Ten years ago I was optimizing for the wrong number.

More revenue. Bigger contracts. Faster close rates. The scoreboard made sense. You could point at it. It moved in one direction.

What it did not capture was compounding.

Earnings reset. Every year, the number goes back to zero and you start again. The knowledge you accumulated last quarter does not evaporate. The pattern recognition from a failed deal, the framework you built after the team blew the deadline, the communication model you reverse-engineered from a difficult client: those stay. They install.

A 30% revenue year with no new mental models is a flat year dressed as a good one.

I have watched people clear seven figures and get slower. Not financially. Cognitively. They optimized so hard for the output metric that they starved the input side. They got very good at extracting from what they already knew and stopped adding to the base. Extraction without reinvestment is called depletion.

The math runs the same in both directions.

One hour spent understanding why a process failed, converted into a reusable template, saves 40 hours over the next two years. One conversation that reconfigures how you read people pays forward in every difficult room after that. One book that reframes a problem class you keep hitting shortens every future version of that problem by half.

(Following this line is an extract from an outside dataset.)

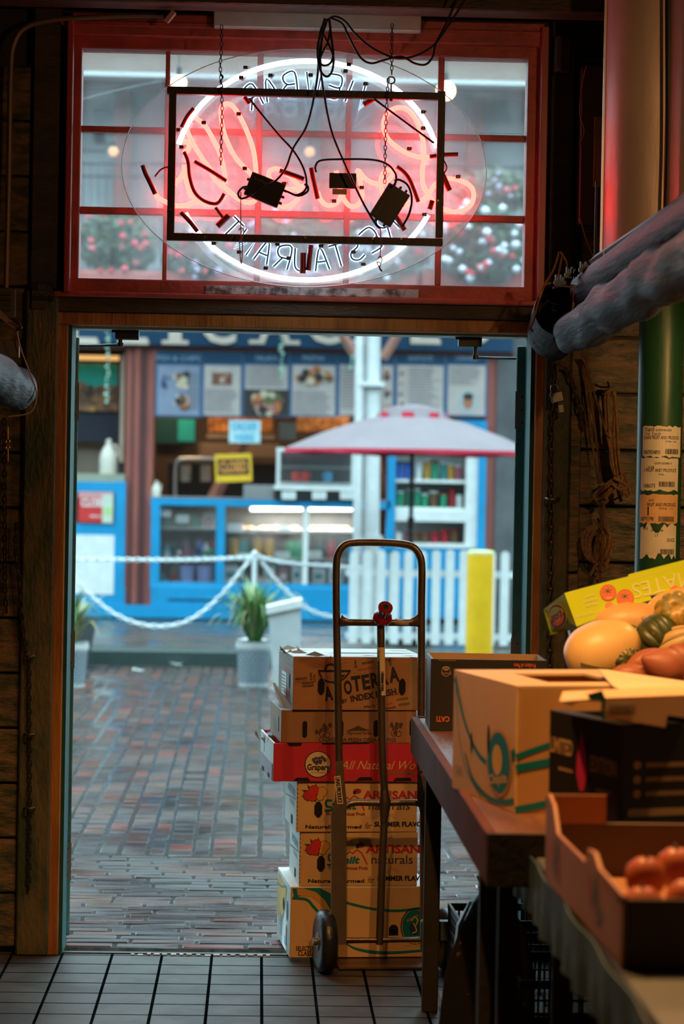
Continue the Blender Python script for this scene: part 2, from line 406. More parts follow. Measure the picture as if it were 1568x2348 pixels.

The earnings are the tax. The learning is the asset.

The trap is that earnings feel like the asset because they are visible and immediate. Learning feels like the cost because it is slow and there is no line item for it. So people optimize for what they can measure, and the invisible thing compounds quietly against them.

Pattern recognition is the actual return on experience.

Not tenure. Not years on the job. How much did you compress from those years? Someone with 20 years and no learning infrastructure has recycled the same year 20 times. Someone with 5 years who turned every friction point into a system has a 15-year head start.

The question is not what you made this year. It is what you know now that you did not know 12 months ago. If the answer is thin, you have been earning but not building. And earnings without the underlying asset are one bad quarter away from starting over.